### OBJECTIVE:
Everything from the first line of the records to the line containing "HAZE = 3.3e-5", inclusive, is to be extracted exactly, and nothing more.

Records excerpted from a collection:
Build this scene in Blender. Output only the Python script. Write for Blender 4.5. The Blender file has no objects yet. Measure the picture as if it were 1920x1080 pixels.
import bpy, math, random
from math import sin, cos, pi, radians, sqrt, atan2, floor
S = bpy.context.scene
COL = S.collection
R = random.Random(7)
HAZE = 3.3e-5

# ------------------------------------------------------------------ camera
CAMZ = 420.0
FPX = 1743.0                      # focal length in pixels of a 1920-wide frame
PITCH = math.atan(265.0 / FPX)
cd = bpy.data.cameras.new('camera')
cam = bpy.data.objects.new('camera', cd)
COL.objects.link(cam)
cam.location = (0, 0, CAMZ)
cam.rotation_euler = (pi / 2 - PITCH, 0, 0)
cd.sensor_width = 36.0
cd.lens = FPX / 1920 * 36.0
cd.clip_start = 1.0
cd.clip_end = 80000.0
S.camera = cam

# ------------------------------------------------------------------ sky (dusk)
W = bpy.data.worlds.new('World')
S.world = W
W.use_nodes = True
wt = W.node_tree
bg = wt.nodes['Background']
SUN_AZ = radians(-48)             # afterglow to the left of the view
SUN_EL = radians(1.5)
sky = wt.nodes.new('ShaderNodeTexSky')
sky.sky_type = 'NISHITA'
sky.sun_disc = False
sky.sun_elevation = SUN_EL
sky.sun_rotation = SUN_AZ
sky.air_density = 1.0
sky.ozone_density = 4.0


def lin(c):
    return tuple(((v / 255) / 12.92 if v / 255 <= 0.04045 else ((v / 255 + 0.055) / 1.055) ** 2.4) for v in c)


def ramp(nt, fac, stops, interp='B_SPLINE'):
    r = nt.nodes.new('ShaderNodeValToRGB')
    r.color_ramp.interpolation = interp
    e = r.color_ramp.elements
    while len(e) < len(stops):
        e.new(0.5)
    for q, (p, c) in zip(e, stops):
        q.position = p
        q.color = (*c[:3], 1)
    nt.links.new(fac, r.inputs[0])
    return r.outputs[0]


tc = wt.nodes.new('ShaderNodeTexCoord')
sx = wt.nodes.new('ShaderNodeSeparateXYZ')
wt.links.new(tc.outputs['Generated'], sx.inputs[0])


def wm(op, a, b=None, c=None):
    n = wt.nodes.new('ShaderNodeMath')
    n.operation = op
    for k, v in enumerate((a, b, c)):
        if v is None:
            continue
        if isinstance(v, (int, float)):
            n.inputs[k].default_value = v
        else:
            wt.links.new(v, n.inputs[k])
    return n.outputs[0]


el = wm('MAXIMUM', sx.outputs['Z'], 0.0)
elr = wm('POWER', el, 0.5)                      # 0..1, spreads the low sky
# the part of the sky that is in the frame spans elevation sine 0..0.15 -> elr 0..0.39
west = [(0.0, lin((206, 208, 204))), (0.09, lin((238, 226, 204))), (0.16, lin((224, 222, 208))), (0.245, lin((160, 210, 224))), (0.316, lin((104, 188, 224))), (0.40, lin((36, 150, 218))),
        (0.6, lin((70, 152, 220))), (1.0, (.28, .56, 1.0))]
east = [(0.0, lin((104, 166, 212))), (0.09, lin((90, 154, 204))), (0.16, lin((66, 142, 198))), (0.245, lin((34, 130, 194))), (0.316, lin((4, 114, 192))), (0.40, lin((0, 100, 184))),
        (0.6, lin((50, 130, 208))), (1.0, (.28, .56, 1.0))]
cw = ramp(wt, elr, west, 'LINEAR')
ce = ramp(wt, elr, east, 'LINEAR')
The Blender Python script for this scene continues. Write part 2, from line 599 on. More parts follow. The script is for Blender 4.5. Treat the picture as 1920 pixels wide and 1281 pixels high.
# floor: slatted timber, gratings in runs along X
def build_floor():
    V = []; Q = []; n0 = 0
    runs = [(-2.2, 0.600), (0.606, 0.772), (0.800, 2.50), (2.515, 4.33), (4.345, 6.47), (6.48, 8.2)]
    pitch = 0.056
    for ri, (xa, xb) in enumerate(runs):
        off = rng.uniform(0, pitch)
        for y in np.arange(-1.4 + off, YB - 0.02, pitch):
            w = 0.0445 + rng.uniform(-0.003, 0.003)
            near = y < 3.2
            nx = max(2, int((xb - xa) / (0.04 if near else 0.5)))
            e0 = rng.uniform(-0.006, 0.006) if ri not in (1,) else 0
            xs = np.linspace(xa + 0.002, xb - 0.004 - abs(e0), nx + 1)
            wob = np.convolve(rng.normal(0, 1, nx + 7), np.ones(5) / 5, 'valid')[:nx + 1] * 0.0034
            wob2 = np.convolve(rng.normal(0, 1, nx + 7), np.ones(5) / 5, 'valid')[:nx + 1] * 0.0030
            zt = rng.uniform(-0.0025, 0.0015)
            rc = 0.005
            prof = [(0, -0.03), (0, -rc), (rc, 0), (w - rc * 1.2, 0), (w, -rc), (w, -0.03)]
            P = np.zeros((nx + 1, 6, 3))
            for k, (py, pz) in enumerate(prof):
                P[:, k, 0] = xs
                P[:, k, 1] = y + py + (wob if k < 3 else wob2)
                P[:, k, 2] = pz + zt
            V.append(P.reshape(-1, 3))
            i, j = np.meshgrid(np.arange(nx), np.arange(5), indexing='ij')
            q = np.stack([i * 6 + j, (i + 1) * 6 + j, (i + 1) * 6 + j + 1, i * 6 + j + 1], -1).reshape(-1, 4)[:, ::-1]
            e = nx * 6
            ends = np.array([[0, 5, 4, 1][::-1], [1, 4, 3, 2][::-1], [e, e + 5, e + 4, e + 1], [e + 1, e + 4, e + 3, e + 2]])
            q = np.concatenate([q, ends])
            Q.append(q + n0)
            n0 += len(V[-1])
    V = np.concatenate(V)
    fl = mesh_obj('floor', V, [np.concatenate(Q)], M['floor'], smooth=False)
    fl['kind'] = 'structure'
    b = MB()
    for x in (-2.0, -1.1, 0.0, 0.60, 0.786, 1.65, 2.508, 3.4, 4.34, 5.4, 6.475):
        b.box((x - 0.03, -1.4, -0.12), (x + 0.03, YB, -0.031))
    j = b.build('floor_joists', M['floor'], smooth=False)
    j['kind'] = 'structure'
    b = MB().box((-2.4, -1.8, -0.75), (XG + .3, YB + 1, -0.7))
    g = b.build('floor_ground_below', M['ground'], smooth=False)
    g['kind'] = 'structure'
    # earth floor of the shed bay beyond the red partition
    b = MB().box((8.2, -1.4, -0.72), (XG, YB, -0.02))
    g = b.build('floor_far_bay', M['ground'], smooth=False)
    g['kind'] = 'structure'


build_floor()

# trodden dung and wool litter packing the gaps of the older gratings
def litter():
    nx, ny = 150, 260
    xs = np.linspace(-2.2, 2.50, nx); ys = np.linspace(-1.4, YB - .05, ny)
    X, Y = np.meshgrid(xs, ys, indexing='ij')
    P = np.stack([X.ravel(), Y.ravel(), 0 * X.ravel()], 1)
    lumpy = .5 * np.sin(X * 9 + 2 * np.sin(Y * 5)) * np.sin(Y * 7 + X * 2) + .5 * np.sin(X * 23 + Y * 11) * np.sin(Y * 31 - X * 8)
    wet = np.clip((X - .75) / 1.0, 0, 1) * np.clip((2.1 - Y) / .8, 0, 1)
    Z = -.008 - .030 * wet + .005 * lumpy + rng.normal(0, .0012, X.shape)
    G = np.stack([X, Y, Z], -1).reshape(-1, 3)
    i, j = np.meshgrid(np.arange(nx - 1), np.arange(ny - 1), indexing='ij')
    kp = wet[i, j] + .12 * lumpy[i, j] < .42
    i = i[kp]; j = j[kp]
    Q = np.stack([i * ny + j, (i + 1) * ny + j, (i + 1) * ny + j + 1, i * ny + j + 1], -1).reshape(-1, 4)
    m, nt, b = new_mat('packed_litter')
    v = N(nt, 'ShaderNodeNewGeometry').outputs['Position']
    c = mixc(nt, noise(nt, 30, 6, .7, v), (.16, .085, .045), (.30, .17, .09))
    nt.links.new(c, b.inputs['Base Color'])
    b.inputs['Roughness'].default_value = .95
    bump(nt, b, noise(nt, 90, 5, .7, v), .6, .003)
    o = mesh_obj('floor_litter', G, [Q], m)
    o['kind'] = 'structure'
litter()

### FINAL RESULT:
Build this scene in Blender. Output only the Python script. Write for Blender 4.5. The Blender file has no objects yet. Measure the picture as if it were 1920x1080 pixels.
import bpy, math, random
from math import sin, cos, pi, radians, sqrt, atan2, floor
S = bpy.context.scene
COL = S.collection
R = random.Random(7)
HAZE = 3.3e-5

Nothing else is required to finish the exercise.